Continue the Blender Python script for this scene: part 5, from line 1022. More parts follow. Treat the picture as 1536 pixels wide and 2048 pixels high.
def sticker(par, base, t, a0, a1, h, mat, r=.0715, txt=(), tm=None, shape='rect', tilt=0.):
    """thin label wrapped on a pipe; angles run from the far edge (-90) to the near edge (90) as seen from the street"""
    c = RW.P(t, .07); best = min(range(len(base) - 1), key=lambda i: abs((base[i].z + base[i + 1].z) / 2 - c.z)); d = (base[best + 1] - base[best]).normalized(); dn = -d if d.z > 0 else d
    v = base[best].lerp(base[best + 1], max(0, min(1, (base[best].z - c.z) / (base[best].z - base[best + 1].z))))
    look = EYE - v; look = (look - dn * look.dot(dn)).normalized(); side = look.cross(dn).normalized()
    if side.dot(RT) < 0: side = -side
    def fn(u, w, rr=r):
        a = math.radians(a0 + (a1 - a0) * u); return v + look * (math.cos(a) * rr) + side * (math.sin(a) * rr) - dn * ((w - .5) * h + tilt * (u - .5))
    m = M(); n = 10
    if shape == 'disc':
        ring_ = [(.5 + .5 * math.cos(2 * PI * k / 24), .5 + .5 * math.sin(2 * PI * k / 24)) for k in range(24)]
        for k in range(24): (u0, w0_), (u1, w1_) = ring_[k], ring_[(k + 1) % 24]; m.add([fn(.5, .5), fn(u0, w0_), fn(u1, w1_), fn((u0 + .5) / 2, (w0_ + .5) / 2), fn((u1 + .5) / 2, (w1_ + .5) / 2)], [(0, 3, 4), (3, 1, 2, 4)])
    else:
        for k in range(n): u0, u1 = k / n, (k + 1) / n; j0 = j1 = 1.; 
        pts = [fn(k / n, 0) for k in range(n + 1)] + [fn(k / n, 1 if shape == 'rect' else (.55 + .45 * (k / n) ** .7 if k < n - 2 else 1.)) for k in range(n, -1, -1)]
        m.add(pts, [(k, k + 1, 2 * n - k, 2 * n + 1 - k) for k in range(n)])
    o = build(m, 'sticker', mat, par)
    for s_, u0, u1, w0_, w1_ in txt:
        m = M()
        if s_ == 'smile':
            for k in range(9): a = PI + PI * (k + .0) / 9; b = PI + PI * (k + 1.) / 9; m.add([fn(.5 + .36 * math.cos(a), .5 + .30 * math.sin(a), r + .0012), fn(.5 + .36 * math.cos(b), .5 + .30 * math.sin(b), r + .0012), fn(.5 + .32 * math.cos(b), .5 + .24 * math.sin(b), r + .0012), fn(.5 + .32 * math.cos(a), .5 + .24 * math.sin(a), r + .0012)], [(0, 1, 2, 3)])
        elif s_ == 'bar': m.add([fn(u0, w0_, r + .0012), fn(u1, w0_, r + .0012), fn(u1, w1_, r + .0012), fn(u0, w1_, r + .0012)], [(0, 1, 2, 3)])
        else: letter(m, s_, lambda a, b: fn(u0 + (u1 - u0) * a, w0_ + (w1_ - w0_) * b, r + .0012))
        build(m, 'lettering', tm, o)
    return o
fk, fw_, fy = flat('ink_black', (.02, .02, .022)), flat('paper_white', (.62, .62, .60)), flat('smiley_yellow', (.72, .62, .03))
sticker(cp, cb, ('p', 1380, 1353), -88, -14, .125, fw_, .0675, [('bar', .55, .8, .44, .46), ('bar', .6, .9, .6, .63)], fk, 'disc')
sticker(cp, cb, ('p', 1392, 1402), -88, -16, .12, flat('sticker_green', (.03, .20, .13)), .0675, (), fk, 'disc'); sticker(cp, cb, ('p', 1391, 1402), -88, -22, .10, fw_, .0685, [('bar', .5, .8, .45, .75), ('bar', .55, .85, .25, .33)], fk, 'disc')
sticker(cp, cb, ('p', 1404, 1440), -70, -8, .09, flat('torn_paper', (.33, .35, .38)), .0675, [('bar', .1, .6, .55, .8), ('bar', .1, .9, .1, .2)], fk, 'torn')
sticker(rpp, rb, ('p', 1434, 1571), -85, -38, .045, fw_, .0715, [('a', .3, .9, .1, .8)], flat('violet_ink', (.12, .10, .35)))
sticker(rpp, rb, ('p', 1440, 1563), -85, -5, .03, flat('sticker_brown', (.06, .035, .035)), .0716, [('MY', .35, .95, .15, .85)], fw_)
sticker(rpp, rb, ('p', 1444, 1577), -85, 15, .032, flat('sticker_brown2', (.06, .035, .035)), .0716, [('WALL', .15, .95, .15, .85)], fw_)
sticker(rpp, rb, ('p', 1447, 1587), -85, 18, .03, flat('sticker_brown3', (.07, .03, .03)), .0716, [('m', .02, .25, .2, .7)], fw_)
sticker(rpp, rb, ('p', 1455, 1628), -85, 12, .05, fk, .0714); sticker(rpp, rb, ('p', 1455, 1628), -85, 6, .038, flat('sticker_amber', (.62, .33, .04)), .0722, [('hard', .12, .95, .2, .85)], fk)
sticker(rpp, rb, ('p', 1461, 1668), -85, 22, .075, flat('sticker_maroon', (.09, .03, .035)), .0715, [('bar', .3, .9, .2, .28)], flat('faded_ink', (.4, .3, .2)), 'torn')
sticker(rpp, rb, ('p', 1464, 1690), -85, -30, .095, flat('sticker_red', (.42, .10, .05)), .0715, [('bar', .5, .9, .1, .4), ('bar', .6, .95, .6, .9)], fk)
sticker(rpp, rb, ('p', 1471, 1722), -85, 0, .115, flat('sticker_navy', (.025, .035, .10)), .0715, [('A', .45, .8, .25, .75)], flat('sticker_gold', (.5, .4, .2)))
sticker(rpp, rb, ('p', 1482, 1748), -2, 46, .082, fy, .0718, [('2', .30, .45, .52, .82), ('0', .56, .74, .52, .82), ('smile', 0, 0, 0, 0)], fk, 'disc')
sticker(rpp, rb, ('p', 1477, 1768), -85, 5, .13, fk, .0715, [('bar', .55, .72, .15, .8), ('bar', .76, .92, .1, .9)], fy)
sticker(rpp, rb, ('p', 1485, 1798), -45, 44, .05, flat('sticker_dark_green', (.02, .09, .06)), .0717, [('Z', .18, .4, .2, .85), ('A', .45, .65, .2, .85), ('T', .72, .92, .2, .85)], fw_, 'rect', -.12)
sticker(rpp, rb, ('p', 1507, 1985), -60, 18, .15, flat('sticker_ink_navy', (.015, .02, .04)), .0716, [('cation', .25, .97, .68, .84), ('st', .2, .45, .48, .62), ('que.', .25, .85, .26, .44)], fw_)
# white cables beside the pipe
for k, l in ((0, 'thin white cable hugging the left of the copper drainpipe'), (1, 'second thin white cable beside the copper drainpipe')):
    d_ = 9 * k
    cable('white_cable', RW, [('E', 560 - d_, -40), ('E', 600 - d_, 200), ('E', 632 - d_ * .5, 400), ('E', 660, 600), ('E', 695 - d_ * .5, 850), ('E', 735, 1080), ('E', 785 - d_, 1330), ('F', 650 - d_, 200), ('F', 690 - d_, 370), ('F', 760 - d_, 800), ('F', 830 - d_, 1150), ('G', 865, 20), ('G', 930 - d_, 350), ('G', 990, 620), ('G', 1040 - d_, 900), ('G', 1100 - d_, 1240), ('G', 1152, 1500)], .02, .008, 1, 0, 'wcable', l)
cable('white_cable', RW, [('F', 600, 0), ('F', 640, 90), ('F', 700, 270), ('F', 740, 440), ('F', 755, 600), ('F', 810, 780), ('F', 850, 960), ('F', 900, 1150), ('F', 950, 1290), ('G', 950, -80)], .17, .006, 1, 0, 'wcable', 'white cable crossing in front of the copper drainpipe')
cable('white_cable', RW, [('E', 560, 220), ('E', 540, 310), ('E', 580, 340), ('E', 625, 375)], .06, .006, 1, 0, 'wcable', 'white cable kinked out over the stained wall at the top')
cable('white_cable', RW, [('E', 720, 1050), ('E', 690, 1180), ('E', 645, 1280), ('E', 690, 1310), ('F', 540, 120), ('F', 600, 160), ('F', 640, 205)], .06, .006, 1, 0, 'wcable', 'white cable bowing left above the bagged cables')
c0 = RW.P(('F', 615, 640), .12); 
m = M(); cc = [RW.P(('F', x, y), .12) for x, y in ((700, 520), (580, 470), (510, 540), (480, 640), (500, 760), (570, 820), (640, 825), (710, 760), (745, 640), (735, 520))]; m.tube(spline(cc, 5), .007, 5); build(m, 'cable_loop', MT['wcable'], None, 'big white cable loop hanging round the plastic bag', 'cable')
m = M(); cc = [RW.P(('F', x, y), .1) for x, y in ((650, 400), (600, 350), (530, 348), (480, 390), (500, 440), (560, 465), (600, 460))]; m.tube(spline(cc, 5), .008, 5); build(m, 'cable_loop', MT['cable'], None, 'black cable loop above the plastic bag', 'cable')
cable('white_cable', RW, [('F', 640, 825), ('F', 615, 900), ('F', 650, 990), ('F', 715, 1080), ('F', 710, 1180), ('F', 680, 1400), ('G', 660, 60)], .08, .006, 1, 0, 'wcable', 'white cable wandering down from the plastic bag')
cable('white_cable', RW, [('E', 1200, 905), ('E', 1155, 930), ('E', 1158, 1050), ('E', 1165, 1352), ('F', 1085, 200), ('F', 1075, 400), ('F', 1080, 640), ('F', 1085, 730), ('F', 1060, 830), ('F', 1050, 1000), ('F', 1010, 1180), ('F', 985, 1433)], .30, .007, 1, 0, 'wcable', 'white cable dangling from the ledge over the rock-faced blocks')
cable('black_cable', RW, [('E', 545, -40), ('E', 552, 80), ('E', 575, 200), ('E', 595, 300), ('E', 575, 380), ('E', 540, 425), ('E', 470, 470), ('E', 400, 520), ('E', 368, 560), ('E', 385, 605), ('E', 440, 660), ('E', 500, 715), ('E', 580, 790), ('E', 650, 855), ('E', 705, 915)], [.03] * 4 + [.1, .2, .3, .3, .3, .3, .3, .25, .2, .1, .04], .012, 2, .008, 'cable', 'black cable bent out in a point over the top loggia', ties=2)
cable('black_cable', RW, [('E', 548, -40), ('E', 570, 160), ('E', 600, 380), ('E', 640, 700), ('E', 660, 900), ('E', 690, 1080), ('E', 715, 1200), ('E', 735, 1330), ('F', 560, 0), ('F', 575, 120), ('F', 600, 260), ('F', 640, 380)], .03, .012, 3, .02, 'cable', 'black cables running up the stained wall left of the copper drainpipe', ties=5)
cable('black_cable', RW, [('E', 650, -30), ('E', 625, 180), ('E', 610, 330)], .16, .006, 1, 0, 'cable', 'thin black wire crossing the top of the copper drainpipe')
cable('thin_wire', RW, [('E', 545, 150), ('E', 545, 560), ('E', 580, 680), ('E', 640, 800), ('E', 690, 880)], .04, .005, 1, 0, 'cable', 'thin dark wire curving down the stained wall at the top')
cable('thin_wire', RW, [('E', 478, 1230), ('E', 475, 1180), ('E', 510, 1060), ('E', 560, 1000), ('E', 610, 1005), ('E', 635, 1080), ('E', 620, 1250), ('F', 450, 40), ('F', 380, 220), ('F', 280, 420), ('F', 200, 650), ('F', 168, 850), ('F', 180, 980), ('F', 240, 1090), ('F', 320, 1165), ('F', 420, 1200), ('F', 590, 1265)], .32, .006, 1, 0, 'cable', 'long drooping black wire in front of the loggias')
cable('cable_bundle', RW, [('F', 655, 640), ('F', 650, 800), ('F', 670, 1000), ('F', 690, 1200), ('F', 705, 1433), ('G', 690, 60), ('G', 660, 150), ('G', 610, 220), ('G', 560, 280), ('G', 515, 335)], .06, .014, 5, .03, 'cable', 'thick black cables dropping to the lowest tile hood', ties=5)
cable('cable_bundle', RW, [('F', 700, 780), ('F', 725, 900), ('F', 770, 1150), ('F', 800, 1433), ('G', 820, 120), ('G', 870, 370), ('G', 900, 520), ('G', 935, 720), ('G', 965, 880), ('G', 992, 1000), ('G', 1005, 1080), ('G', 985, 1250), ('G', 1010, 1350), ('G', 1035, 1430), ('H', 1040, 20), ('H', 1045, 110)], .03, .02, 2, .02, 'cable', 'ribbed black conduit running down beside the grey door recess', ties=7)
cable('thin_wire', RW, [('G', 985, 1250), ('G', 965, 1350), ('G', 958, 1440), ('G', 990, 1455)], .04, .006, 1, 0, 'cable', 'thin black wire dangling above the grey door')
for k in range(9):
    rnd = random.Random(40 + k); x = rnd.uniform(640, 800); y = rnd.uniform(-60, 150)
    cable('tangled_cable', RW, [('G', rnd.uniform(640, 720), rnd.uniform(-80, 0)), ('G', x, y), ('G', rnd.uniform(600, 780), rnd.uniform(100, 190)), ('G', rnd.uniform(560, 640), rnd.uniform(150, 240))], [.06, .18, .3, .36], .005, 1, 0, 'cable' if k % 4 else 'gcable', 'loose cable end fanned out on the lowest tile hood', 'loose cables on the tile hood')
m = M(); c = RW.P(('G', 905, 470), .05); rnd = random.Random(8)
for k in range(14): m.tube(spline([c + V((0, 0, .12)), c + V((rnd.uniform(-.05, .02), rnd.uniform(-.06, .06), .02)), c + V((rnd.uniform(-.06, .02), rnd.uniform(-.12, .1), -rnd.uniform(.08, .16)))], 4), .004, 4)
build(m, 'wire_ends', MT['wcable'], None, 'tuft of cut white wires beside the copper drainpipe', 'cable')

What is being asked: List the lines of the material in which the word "from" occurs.

Response for this exercise:
Continue the Blender Python script for this scene: part 5, from line 1022. More parts follow. Treat the picture as 1536 pixels wide and 2048 pixels high.
    """thin label wrapped on a pipe; angles run from the far edge (-90) to the near edge (90) as seen from the street"""
cable('white_cable', RW, [('F', 640, 825), ('F', 615, 900), ('F', 650, 990), ('F', 715, 1080), ('F', 710, 1180), ('F', 680, 1400), ('G', 660, 60)], .08, .006, 1, 0, 'wcable', 'white cable wandering down from the plastic bag')
cable('white_cable', RW, [('E', 1200, 905), ('E', 1155, 930), ('E', 1158, 1050), ('E', 1165, 1352), ('F', 1085, 200), ('F', 1075, 400), ('F', 1080, 640), ('F', 1085, 730), ('F', 1060, 830), ('F', 1050, 1000), ('F', 1010, 1180), ('F', 985, 1433)], .30, .007, 1, 0, 'wcable', 'white cable dangling from the ledge over the rock-faced blocks')